Which brings us to the heart of it:
Drama sells. Truth doesn’t.
We’ve let journalists, educators, and content creators become arbiters of language, and many of them—whether for profit, power, or politics—have abandoned precision in favor of provocation. When words lose their shared meaning, dialogue becomes impossible. Trust erodes. Communication fails. People turn against one another not because they disagree on values, but because they’re speaking from different dictionaries.
And I don’t think it’s accidental.
This isn’t just linguistic laziness—it’s a strategy. Divide and conquer. If you can fracture a society along lines of miscommunication, you don’t need force to control it. You just need confusion. Suspicion. Misunderstanding. And if you can smear someone not for what they said, but for how you chose to define it, you win the narrative—at the cost of truth.

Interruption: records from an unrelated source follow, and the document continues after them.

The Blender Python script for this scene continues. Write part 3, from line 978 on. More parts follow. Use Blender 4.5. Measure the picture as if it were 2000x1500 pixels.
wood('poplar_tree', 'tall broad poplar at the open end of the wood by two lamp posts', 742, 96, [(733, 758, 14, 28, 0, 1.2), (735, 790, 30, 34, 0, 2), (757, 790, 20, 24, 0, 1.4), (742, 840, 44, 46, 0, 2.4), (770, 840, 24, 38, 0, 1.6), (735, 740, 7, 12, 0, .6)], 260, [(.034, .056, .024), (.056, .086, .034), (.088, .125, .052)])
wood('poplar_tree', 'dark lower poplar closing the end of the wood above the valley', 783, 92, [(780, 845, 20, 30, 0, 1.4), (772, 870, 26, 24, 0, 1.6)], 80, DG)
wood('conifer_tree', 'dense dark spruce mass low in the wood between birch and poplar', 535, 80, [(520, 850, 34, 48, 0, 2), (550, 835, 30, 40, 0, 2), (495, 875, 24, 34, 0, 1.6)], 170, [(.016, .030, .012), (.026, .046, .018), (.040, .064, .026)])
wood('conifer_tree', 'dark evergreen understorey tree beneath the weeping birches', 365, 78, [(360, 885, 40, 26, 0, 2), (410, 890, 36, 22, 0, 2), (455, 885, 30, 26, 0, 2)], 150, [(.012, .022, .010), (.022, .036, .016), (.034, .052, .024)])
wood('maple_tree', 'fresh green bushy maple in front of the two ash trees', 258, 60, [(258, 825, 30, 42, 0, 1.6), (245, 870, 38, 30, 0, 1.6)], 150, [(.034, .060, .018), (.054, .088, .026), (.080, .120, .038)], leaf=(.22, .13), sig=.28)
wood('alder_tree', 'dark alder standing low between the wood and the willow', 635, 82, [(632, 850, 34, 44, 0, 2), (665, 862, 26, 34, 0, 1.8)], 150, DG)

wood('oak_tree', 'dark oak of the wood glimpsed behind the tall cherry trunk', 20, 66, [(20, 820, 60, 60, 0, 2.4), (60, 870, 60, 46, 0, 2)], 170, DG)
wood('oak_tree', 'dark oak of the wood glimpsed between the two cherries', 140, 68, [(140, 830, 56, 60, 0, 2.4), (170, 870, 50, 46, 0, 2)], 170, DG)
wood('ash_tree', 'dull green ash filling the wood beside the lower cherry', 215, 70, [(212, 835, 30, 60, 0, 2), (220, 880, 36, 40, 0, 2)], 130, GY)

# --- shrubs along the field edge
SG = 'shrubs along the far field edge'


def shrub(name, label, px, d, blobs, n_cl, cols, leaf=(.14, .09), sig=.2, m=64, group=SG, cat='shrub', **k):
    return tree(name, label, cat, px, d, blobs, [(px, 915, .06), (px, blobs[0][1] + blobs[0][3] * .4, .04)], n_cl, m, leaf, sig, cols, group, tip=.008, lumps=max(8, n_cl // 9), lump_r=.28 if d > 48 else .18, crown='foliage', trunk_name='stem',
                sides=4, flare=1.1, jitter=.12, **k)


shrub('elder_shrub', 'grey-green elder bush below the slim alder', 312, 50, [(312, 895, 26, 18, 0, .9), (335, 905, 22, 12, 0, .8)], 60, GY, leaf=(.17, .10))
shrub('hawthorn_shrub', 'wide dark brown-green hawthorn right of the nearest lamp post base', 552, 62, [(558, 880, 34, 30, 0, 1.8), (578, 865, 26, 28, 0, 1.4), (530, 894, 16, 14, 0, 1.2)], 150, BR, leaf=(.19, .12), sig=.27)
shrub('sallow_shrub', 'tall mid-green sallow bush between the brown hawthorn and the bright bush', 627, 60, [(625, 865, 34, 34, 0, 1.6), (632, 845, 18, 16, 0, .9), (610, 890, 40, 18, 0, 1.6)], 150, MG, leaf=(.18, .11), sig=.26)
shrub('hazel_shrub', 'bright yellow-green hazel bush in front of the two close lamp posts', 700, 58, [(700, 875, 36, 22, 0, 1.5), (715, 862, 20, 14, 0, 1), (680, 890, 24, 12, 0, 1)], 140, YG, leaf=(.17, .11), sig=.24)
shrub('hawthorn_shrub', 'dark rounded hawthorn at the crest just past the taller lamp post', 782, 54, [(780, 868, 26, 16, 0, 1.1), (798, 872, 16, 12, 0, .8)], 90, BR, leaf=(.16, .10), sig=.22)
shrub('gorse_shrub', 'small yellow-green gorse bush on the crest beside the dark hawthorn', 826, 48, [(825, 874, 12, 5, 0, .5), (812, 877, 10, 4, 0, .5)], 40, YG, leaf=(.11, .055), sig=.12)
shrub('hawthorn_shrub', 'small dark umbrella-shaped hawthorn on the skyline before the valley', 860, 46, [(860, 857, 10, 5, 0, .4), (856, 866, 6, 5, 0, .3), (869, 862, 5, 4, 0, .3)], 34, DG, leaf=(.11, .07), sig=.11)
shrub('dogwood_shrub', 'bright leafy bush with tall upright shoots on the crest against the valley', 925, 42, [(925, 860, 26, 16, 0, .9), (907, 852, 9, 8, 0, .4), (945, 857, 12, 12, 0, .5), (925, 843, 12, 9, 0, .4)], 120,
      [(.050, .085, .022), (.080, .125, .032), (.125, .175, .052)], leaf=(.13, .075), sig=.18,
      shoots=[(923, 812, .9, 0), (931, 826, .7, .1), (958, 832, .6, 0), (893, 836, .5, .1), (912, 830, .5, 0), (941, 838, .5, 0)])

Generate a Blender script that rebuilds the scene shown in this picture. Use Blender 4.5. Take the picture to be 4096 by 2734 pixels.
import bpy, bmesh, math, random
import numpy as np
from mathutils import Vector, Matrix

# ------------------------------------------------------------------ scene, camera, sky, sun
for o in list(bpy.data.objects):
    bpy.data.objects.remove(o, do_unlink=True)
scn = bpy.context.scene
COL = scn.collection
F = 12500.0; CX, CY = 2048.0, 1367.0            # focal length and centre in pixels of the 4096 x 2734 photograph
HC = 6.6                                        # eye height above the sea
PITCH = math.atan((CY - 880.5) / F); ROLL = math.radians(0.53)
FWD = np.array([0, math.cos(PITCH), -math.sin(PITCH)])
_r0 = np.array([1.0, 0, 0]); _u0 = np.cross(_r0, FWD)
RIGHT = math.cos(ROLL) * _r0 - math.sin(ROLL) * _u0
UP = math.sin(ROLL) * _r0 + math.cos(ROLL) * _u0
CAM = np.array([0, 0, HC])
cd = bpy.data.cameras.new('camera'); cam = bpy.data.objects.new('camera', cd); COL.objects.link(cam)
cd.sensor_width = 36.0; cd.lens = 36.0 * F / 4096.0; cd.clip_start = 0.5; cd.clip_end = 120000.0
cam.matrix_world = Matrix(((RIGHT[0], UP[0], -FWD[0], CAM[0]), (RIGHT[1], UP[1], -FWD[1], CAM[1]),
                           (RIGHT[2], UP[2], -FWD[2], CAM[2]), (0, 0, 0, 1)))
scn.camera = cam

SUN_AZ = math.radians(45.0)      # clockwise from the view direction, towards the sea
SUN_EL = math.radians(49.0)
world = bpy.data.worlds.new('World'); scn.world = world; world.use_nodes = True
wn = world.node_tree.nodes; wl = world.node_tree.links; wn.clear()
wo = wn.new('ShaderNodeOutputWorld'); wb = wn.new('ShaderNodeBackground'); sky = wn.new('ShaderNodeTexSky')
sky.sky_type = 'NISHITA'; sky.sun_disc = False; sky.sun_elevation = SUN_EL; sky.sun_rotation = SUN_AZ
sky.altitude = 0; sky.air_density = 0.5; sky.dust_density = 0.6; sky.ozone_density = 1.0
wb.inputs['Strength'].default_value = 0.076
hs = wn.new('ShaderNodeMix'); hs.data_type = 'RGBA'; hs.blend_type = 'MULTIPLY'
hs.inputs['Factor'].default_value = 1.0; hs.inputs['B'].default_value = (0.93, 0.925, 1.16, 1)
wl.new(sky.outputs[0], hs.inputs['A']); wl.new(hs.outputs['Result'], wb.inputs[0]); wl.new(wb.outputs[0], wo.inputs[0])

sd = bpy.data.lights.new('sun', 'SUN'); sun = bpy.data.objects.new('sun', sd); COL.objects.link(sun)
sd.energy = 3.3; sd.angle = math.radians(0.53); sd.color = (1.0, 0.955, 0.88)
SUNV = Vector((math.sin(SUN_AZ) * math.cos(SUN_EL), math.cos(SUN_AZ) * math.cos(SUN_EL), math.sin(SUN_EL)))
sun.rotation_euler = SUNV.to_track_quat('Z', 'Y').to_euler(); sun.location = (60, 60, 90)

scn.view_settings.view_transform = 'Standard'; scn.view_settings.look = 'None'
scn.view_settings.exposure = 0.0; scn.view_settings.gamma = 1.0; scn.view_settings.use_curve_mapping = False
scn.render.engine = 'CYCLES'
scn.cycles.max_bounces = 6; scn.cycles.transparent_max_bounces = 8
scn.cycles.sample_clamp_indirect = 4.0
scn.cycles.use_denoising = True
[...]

Language does evolve, yes. But that doesn’t mean we abdicate responsibility. If you work with words professionally—if you’re a teacher, writer, journalist, editor—it’s incumbent upon you to defend clarity. To use language precisely. To refuse to play games with meaning just to score ideological points.
Because if we don’t?
If we let words become weapons instead of tools?
We lose more than arguments.
We lose the ability to truly understand each other.
And without understanding, what’s left but conflict?